Aktorzy z Młodzieżowego Teatru Amatorskiego grupa NOVA zaprezentowali efekty rocznej pracy.
Kto nie przyszedł na premierę, może żałować, bo młodzież z Katolickiego Gimnazjum im. bł. Jana Pawła II w Tarnobrzegu błysnęła prawdziwym talentem podczas spektaklu „Aleksander Fredro – wybór scenek”, wystawionego w Tarnobrzeskim Domu Kultury. Widać było, że gra daje młodym aktorom wiele radości, co sprawiało, iż publiczność z przyjemnością obejrzała ich występ. Najlepszym dowodem były niekończące się brawa, na które solidnie sobie zapracowali.
– Na przyjście do teatru namówił mnie kolega – mówi Stanisław Zych. – Stwierdziliśmy, że spróbujemy, zobaczymy, czy w ogóle ta dziedzina sztuki jest dla nas. Okazało się, że bardzo nam się spodobało, i tak wciągnęliśmy się w ruch teatralny. Ucieszył mnie wybór komedii Aleksandra Fredry, bo to duże wyzwanie. Wbrew pozorom, dobrze zagrać Fredrę to arcytrudna sztuka, głównie z uwagi na język. Operuje bowiem słownictwem dla współczesnych nieco anachronicznym, ale to pozwoliło mi poznać zwroty dzisiaj zupełnie zapomniane. Ponadto wymaga wczucia się w ówczesny klimat, tj. pierwszej połowy XIX w. Aby lepiej zrozumieć tamte realia, sięgnąłem po książki z historii, dziejów literatury.
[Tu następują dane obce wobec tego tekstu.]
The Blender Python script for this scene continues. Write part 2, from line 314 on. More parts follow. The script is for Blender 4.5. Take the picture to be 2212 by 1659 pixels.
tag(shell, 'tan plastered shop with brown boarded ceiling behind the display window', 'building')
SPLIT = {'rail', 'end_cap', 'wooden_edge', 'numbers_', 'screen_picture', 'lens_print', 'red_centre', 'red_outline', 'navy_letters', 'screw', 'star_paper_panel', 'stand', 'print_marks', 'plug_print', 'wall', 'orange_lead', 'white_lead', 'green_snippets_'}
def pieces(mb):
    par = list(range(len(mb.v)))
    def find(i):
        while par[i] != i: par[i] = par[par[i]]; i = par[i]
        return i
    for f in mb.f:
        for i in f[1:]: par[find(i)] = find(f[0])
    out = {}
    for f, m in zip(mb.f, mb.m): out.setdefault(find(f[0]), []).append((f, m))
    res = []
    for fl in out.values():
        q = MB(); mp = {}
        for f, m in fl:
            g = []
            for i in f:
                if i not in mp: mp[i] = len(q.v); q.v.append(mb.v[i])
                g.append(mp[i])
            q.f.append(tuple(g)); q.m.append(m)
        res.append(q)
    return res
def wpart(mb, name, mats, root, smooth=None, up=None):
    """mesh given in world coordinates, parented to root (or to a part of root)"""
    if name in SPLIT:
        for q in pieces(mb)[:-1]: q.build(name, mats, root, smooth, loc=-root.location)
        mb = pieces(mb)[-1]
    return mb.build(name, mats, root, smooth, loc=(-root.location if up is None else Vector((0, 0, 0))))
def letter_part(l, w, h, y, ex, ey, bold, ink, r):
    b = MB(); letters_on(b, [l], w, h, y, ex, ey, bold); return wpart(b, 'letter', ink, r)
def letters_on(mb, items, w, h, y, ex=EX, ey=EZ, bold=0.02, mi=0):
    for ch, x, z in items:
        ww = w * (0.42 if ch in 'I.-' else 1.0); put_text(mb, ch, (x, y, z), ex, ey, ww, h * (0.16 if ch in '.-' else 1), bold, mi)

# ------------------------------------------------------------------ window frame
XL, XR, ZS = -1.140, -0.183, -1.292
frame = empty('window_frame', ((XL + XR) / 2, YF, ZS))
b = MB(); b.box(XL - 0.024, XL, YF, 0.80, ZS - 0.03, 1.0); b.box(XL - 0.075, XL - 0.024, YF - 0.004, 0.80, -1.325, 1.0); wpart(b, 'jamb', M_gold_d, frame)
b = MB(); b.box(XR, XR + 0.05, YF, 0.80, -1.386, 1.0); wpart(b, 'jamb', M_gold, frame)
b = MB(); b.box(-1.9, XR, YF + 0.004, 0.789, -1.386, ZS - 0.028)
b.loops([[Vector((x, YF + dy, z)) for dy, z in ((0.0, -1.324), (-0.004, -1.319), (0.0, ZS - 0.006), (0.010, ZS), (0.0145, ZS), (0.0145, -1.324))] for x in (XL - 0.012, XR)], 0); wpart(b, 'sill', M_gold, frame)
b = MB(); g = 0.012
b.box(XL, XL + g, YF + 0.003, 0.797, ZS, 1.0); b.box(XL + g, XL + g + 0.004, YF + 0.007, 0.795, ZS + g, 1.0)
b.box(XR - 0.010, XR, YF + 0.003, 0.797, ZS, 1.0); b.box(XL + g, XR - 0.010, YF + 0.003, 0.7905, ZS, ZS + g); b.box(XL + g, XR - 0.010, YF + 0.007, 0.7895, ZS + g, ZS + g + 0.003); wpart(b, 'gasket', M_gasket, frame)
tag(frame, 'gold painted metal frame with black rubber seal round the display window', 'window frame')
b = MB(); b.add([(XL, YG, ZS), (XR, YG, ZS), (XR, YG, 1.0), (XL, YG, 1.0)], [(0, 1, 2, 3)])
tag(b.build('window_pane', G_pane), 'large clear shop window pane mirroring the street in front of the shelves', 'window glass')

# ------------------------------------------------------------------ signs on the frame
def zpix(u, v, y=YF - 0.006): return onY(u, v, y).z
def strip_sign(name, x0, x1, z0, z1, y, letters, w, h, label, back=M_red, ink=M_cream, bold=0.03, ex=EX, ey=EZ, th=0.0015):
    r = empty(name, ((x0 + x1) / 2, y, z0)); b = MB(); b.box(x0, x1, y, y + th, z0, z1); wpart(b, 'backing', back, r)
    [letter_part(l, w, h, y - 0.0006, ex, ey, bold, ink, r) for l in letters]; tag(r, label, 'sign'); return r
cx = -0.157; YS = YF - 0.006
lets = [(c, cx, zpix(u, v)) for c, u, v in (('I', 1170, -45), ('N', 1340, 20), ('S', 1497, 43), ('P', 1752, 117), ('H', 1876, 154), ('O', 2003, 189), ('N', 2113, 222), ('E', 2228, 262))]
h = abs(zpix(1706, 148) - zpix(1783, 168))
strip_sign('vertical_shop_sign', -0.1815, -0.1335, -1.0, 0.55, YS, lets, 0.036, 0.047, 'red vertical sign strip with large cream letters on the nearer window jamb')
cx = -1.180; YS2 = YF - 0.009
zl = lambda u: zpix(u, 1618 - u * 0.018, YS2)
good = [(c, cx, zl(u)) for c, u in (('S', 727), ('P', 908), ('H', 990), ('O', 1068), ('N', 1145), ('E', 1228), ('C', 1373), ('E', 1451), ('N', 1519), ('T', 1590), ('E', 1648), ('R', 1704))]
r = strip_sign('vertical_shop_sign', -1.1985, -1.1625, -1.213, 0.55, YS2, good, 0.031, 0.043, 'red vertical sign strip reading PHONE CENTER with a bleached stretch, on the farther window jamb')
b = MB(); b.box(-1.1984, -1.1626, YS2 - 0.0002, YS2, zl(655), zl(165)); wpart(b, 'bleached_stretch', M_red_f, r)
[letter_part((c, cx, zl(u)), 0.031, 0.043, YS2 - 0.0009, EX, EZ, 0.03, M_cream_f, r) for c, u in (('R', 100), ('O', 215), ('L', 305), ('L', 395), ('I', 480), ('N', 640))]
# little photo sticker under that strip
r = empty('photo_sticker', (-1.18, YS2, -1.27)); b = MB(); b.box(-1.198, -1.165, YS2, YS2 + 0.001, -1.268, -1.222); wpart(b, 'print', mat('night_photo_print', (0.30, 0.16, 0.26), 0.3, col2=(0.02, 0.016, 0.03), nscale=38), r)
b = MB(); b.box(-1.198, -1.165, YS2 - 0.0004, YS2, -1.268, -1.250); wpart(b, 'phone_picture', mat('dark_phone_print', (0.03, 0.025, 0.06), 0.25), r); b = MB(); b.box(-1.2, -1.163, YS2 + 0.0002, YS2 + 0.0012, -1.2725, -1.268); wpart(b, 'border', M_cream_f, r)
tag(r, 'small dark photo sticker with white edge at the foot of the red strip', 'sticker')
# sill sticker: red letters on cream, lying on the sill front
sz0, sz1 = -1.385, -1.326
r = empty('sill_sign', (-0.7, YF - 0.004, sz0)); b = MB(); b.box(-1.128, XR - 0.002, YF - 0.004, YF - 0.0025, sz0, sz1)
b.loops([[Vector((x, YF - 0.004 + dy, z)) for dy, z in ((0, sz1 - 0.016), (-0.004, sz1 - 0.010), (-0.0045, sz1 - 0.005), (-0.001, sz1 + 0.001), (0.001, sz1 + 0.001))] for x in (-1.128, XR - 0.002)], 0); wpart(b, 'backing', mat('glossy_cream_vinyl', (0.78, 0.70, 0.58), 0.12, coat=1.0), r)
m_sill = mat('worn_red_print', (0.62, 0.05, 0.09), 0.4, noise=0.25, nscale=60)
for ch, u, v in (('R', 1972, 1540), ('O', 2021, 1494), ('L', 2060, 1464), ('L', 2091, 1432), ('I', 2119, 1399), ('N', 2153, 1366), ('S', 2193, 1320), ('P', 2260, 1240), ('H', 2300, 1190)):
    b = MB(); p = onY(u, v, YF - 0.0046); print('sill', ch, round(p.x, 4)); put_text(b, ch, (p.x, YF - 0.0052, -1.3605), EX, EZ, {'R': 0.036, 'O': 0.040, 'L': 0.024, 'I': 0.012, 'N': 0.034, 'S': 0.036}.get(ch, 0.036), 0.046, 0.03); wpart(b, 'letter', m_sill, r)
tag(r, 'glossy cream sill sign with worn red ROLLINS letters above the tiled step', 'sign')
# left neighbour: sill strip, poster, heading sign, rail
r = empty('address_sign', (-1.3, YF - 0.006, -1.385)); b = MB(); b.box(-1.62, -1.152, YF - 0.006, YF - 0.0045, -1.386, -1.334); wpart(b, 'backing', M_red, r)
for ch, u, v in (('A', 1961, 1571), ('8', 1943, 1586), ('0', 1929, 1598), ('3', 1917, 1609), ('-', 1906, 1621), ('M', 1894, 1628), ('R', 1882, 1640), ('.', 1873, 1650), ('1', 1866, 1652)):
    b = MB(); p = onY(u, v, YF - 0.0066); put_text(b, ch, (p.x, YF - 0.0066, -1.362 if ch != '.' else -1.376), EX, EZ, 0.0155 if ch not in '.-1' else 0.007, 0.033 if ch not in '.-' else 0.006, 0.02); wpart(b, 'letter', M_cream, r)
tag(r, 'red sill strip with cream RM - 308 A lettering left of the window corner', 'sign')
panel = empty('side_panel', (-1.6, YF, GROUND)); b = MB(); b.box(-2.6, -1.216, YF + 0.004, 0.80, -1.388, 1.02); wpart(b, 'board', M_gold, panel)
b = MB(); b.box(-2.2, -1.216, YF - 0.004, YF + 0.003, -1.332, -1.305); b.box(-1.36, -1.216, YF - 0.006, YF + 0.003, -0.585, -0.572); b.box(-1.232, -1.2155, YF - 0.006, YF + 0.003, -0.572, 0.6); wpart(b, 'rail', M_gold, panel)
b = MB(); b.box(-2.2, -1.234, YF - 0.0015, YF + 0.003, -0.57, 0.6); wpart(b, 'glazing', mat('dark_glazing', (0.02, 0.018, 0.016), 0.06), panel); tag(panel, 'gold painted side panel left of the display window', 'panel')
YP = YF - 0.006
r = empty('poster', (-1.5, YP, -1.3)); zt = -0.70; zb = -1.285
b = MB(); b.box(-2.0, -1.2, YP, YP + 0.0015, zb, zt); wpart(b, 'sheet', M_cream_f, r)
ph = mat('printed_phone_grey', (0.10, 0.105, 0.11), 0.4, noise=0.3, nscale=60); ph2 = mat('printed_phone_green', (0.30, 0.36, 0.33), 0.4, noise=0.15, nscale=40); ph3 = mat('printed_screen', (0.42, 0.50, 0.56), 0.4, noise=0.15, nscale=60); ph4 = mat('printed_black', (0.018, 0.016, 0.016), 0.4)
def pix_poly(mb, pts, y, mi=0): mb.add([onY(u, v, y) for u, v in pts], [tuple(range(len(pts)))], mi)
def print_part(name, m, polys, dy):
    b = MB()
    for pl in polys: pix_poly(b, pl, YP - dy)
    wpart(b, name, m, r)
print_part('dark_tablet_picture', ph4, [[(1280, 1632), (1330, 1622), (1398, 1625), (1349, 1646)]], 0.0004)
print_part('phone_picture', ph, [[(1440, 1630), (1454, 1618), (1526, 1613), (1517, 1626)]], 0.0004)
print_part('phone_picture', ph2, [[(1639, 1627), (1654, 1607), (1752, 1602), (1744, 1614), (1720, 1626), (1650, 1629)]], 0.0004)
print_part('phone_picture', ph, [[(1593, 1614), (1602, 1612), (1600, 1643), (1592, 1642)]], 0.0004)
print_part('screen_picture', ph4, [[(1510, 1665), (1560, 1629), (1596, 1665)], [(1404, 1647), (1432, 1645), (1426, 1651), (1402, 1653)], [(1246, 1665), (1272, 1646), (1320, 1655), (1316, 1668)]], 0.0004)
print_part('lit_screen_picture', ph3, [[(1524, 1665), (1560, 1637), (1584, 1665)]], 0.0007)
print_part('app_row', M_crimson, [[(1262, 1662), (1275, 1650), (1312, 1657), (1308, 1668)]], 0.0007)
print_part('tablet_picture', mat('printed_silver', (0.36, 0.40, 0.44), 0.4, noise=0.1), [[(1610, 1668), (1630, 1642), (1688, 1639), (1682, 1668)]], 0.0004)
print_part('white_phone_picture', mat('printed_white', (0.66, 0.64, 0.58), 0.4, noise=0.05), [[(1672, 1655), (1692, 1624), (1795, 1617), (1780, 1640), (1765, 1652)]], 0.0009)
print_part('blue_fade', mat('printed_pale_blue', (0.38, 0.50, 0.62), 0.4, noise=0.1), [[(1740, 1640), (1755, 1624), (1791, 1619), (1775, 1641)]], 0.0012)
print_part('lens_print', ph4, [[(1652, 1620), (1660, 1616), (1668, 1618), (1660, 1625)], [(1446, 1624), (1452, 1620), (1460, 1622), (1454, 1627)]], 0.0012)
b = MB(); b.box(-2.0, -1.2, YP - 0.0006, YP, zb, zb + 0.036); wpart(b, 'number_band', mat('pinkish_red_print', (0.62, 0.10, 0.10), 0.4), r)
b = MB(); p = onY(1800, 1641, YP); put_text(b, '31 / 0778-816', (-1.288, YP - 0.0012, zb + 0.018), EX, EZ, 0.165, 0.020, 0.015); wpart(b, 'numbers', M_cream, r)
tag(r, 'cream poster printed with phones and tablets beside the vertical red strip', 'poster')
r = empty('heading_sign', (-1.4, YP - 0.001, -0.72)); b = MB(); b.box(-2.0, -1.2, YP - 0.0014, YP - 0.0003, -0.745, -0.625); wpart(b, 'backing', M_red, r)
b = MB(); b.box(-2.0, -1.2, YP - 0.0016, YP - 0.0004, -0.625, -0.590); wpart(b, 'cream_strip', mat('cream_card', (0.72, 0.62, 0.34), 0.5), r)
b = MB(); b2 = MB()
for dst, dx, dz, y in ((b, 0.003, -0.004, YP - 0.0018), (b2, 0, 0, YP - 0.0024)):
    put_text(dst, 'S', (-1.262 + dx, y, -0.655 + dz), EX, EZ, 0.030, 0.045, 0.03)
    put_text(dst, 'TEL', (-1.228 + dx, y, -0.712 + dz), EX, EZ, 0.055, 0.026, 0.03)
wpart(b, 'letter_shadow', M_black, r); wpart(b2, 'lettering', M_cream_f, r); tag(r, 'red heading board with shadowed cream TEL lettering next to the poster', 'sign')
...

Dla piszącej liryki Katarzyny Powierży operowanie tekstem wierszowanym nie sprawiało większych trudności. – Nie mam jakiegoś jednego ulubionego repertuaru – stwierdza Kasia. – Mogą to być zarówno sztuki współczesne, jak i klasyczne. Staram się być w tym względzie elastyczna. Pracując nad Fredrą, doskonale się bawiłam, zwłaszcza, że mamy świetnie dobrany zespół. Poza tym wybór scenek z kilku komedii sprawia, że spektakl mieni się różnymi barwami. Każdą z nich zresztą można różnie zagrać i w różny sposób odczytać.
Aktorzy podkreślali również, jak wiele dała im sama praca nad tekstem, kiedy rozkładali go na czynniki pierwsze. Dogłębna analiza pozwoliła im wychwycić niuanse, które przeciętnemu czytelnikowi, czy też widzowi dzieł autora „Trzy po trzy” zwyczajnie umykają.
Wiele ciepłych słów pod swoim adresem od podopiecznych usłyszał reżyser przedstawienia Sylwester Łysiak, instruktor teatralny w TDK. – Jest wymagający, doskonale wie, czego chce, ale przy tym słucha naszych sugestii, daje nam również sporo swobody co do układu scen, gestykulacji – wymienia Kasia Powierża. – Jest przy tym wyjątkowo cierpliwy.
– Dzisiaj zaprezentowaliśmy wybrane scenki z czterech sztuk Aleksandra Fredry – „Zemsty”, „Ślubów panieńskich”, „Męża i żony” oraz „Wielkiego człowieka do małych interesów”. Ta ostatnia komedia jest najmniej znana, rzadko gości na scenach – wyjaśnia Sylwester Łysiak. – Wybór ten to poniekąd nasz ukłon w stronę hrabiego, obecny rok jest bowiem w województwie podkarpackim poświęcony autorowi „Pana Jowialskiego”. – Dobieraliśmy sceny, pełne życia, ruchu, ale również przepełnione komizmem charakterystycznym dla Fredry. Wszystkie traktują o skomplikowanych relacjach damsko-męskich. I to jest klamra spinająca je wszystkie. Dużą wagę przykładaliśmy do warstwy językowej, bo hrabia używał soczystej frazy.
Teatr, jak zgodnie zauważyli wszyscy członkowie zespołu, czyli: Karolina Gudz, Agnieszka Kata, Agnieszka Rodzeń, Katarzyna Powierża, Magdalena Sykulska, Michał Trela i Stanisław Zych, daje im pewność siebie, swobodę i świadomość ruchu, łatwość operowania głosem, pozwala również poznać swoje mocne strony. – Poszerza także nasze horyzonty i wiedzę – dodaje Kasia.